My read of his article was that its goal was to throw cold water on the notion that RMB revaluation would help bring the US economy – and the global economy – into better balance.  The basic thrust of the article was that – to quote Dr. Cowen that “the trade effects of the revaluation of the yuan are unlikely to be large,” that the evidence that the yuan is undervalued is rather weak (a “market-determined value of the yuan might well be lower than today’s exchange rate”), and that “most of the growth in Chinese exports has come from switching manufacturing and assembly from other more expensive Asian countries” so it basically is a net gain to the US (cheaper imports of goods the US already would import.   

On those points, I do disagree.  

I think the RMB’s real depreciation is a big reason for China’s big current export boom (Chinese exports to the world are growing faster than its exports to the US), that the trade effects of a significant real appreciation in the yuan would likely be significant,  that the huge surplus in China’s basic balance suggests that there is a lot of pressure for RMB appreciation barring capital flight on an absolutely enormous scale and finally, while it is true that “most” Chinese export growth has come from a shift within Asia, increasingly, Chinese export growth is coming from a shift in production to Asia, not just from a shift in production in Asia.  

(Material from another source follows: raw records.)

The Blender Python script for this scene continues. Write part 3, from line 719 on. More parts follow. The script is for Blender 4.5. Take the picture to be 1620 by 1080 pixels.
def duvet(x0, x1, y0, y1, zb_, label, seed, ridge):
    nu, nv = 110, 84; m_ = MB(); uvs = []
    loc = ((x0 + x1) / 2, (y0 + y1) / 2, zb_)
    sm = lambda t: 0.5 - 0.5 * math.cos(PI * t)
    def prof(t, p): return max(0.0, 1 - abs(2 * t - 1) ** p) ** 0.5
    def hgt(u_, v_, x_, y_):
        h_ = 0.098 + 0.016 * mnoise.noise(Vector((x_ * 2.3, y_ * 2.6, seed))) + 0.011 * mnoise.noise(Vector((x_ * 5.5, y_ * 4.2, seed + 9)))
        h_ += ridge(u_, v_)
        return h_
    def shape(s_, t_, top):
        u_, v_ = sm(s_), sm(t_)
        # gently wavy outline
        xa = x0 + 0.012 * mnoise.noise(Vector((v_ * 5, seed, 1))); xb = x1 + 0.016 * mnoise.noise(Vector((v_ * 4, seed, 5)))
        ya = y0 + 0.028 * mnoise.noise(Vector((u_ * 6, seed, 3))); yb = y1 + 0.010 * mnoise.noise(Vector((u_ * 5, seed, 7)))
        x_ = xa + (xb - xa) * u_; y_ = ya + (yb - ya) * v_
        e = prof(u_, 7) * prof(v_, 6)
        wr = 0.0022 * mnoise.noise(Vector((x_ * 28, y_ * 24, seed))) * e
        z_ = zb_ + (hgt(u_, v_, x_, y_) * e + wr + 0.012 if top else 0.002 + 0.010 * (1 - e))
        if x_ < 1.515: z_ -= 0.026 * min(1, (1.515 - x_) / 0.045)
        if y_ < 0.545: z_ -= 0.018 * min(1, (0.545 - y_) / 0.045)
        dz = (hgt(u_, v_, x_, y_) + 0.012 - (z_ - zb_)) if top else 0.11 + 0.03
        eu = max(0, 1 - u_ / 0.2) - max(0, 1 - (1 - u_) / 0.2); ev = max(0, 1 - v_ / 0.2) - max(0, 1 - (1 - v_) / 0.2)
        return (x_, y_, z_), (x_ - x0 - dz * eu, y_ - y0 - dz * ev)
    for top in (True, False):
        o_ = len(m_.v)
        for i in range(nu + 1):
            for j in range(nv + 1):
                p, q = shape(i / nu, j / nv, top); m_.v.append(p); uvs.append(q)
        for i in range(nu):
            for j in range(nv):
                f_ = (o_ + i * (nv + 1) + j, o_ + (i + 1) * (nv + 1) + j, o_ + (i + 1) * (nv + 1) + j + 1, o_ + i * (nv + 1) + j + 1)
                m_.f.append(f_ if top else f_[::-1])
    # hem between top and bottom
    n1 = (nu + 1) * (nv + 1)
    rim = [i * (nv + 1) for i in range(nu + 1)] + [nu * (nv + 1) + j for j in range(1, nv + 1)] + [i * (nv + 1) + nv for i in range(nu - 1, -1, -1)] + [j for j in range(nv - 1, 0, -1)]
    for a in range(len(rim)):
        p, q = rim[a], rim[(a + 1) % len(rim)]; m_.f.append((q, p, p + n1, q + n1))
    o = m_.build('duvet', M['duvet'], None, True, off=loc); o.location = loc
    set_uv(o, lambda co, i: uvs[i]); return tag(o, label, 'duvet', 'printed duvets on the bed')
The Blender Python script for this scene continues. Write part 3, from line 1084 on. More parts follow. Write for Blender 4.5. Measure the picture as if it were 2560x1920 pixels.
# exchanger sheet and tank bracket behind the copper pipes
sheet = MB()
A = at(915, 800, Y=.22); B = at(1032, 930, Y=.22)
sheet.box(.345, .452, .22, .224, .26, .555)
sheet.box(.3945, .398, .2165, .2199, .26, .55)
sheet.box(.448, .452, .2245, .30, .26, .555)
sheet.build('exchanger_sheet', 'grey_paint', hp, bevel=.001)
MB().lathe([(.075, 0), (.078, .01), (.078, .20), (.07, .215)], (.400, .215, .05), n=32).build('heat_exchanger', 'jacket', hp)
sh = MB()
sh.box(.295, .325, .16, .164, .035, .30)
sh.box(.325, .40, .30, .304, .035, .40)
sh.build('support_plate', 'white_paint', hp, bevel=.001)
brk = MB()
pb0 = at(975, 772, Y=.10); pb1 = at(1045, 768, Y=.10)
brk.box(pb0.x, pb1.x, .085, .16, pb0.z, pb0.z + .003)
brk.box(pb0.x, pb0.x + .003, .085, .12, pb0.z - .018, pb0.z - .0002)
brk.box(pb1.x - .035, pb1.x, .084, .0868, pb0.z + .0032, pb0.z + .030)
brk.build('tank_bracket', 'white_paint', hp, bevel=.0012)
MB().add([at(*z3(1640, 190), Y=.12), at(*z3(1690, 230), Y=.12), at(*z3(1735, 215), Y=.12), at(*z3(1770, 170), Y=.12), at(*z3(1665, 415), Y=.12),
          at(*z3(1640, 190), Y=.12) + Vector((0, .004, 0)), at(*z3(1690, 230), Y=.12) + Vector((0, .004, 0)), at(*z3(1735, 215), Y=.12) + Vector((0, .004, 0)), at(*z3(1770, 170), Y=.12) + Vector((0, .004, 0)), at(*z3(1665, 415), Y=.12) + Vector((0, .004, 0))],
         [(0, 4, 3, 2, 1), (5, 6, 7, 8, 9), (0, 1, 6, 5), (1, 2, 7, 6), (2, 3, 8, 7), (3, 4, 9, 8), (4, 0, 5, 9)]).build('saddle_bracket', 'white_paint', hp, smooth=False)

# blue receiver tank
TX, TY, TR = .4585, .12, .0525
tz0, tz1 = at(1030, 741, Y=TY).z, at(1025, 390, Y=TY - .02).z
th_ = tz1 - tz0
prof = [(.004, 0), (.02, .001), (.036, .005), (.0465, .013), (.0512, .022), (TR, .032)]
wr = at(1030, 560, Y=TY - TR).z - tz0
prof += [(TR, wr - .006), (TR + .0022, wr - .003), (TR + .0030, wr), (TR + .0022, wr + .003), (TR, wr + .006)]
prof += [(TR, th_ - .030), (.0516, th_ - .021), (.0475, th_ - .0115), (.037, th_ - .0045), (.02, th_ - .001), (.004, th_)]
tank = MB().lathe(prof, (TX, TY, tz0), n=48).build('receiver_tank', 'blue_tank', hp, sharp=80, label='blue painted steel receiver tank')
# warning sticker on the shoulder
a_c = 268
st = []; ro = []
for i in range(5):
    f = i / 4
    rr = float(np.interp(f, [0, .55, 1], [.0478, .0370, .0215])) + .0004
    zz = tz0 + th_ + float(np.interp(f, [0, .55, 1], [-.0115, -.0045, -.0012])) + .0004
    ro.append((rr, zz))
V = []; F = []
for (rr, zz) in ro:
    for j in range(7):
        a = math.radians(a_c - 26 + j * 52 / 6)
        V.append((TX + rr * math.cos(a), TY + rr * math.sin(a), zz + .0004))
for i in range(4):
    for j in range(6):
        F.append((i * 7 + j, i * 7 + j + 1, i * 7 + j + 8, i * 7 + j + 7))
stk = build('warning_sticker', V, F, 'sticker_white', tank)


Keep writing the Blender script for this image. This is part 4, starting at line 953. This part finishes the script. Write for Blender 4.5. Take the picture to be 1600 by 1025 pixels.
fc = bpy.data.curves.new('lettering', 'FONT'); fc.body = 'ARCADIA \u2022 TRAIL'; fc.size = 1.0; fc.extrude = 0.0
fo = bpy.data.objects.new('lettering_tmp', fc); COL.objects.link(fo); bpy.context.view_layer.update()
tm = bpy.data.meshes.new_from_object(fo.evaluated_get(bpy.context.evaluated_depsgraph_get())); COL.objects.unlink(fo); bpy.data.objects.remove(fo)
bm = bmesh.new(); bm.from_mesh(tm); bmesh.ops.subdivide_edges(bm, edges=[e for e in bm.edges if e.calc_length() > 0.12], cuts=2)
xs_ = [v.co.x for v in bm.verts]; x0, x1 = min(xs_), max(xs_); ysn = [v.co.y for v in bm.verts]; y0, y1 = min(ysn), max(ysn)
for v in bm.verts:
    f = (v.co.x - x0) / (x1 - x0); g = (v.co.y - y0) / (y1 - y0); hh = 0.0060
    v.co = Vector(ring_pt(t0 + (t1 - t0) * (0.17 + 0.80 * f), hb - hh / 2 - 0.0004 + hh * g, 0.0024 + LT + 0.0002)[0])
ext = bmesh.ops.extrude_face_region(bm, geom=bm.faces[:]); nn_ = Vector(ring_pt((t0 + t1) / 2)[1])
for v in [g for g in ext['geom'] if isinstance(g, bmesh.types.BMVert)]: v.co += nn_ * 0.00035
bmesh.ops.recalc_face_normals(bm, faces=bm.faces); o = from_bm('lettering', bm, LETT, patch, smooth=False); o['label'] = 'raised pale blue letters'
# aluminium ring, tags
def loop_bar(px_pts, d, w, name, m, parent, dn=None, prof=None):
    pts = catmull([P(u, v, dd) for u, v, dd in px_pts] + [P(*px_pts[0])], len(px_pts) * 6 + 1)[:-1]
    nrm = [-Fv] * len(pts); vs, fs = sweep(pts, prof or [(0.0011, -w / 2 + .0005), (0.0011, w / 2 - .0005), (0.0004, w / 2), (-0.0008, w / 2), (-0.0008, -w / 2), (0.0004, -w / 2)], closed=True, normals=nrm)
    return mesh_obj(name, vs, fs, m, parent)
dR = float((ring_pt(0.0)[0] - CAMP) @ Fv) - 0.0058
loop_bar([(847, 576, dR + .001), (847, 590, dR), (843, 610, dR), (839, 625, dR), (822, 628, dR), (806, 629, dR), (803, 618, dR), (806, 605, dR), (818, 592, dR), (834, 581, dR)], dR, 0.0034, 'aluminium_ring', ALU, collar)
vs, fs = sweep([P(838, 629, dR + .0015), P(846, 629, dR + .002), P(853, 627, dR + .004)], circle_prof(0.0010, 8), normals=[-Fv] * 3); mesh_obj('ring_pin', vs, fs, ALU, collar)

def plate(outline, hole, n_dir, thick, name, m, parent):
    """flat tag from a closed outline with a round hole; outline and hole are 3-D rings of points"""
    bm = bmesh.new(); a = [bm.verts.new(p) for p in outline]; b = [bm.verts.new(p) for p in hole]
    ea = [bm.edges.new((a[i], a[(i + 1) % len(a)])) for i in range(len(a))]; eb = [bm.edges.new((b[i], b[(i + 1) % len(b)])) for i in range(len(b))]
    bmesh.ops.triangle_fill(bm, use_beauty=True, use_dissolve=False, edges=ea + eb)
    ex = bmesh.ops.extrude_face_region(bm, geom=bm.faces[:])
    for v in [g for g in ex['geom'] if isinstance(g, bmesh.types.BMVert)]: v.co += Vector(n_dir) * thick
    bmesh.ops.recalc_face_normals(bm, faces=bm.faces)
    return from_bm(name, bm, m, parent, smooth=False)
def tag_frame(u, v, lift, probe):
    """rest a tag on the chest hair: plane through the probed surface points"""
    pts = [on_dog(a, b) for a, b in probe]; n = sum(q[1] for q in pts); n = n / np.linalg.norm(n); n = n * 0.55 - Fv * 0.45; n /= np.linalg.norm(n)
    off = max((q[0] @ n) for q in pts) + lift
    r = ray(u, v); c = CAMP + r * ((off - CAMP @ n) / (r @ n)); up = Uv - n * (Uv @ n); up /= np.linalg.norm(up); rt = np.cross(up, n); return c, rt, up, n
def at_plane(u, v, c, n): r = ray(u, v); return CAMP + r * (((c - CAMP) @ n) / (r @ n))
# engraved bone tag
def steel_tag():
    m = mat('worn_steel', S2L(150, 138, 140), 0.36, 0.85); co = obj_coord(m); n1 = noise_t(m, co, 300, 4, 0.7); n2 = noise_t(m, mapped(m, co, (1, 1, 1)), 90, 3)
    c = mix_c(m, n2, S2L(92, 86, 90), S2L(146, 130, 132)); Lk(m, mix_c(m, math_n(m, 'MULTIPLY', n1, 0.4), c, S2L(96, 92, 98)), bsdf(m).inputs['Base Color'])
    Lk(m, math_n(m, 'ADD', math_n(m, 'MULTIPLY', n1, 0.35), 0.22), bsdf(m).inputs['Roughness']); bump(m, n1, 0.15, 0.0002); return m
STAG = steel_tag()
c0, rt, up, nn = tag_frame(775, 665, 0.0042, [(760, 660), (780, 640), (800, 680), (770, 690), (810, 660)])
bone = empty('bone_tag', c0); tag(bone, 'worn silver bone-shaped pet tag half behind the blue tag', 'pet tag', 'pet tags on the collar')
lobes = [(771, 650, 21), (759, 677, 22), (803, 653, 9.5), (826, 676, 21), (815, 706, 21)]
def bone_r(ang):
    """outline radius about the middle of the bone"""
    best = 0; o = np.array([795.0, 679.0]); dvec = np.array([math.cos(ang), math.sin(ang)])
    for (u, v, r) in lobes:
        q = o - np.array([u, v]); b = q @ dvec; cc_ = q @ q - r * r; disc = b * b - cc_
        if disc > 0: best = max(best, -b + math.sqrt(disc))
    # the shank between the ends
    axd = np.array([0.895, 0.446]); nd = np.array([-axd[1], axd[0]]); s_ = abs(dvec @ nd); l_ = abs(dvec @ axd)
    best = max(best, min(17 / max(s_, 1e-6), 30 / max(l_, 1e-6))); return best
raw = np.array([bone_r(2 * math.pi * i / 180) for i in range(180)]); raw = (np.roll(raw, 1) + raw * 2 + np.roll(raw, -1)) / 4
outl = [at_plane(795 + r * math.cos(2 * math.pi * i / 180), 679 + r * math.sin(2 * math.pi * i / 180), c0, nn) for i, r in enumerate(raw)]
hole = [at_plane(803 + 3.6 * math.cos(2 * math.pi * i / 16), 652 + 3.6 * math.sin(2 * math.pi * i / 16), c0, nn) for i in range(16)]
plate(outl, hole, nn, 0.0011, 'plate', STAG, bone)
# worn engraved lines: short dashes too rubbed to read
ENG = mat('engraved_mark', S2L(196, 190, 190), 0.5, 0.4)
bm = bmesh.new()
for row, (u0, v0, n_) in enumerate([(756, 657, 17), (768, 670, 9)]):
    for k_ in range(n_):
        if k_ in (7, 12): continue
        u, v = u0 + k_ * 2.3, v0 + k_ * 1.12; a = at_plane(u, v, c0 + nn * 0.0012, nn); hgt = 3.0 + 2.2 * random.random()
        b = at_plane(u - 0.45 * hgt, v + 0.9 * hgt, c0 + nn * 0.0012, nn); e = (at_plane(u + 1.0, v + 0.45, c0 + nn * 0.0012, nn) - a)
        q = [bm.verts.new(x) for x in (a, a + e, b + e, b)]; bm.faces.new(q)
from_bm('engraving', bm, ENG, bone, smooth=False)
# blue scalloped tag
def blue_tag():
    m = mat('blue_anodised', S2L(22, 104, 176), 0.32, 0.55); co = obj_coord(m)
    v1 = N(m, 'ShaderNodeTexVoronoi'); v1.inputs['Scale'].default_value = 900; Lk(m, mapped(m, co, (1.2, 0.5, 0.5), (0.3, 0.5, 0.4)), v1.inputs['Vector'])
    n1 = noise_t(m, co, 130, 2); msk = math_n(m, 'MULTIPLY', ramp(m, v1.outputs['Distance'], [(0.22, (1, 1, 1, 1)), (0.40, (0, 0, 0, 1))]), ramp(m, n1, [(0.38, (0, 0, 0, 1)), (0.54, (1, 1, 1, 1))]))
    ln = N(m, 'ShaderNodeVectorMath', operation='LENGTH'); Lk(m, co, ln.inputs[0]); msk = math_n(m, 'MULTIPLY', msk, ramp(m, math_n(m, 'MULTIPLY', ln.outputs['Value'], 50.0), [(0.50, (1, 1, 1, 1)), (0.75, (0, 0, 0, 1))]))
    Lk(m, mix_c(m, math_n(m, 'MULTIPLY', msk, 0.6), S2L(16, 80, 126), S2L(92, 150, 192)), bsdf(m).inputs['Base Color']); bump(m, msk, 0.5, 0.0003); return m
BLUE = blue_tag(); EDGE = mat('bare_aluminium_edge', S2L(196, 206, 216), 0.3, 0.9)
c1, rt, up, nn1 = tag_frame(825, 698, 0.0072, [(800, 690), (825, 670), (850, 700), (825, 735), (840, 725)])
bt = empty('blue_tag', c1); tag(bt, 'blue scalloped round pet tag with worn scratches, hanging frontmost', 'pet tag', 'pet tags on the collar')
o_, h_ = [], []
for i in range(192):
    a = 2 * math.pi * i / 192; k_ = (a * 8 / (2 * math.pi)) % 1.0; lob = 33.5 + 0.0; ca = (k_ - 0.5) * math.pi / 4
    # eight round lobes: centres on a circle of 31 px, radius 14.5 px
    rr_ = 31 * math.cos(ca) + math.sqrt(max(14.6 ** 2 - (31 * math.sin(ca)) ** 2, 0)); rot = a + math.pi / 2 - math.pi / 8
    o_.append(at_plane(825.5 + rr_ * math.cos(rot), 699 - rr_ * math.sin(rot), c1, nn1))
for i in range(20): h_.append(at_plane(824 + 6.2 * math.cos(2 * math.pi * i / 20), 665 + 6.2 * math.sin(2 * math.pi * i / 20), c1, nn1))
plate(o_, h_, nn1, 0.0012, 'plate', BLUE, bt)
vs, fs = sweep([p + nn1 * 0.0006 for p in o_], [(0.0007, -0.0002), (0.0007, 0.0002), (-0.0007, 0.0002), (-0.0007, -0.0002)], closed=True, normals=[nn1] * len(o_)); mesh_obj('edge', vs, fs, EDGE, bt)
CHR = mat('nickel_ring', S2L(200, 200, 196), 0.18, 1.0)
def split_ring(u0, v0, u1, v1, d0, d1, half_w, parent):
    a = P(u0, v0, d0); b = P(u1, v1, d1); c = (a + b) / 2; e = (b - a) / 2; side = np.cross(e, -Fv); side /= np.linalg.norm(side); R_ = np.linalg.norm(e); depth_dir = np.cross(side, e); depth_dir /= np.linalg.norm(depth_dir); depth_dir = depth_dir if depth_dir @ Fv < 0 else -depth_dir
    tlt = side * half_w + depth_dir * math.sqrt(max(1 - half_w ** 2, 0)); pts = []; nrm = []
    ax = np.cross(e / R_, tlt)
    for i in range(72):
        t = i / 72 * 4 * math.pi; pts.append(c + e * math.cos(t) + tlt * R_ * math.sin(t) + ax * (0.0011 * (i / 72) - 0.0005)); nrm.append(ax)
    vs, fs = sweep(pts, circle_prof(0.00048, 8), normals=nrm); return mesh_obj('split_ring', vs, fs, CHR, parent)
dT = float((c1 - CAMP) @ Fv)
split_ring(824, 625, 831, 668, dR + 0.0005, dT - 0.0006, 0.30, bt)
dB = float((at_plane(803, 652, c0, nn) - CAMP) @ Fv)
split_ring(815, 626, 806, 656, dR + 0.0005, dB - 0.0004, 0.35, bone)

Overall US imports from Asia have been rising as a share of US GDP. (Data here)

Dr. Cowen notes that any major shift in the RMB poses real challenges – as the costs (higher import prices) kick in more rapidly than the benefits (an increase in US exports – and I agree with Dr. Cowen that the impact here would be modest).    That is true.   Shifting the basis of US growth away from its current trajectory toward a trajectory based on increasing exports (to close the trade gap) won’t necessarily be easy, or painless. 

But that is one of the reasons why China needs to change.   If the US is going to grow out of its trade deficit by growing its exports, the dollar almost certainly needs to fall further.  So long as China pegs to the dollar, that means China will also depreciate v. the world.  And that is the last thing Chinaneeds.  One of the reasons -- in my view -- why the dollar's depreciation v. the euro didn't have a bigger impact on the US trade balance is that it had such a big impact on China's trade balance.

Dr. Cowen thinks the US has too high a propensity to spend.  I agree.   But that propensity to spend is partially a function of China’s propensity to lend, so to speak. 

I consequently think Dr. Cowen set aside the long-term costs of US dependence on a Chinese (financial) subsidy – something Dr. DeLong ably highlights.   The interest-sensitive sectors of the US economy have benefited from Chinese purchases of US debt.   No one disagrees to my knowledge.  But I like Dr. DeLong, I worry about the long-term impact this has on the composition of US output (too much investment in homes, too little in other sectors) and the risk that at some point, China may take the subsidy away. 

Realistically, the risk may be less that China will stop subsidizing the interest-sensitive sectors of the US than that China may prove unwilling to increase the subsidy in now provides interest-sensitive sectors in the US should a change in global conditions increase the cost of providing that subsidy.

As Dr. Cowen notes, China has been far more willing to finance the US than I expected two years ago.  But I would expect at some point there will be a limit to even China's capacity to absorb massive reserve increases.  China has managed $250b.  But in some scenarios, it might need to do $400b.  Would it?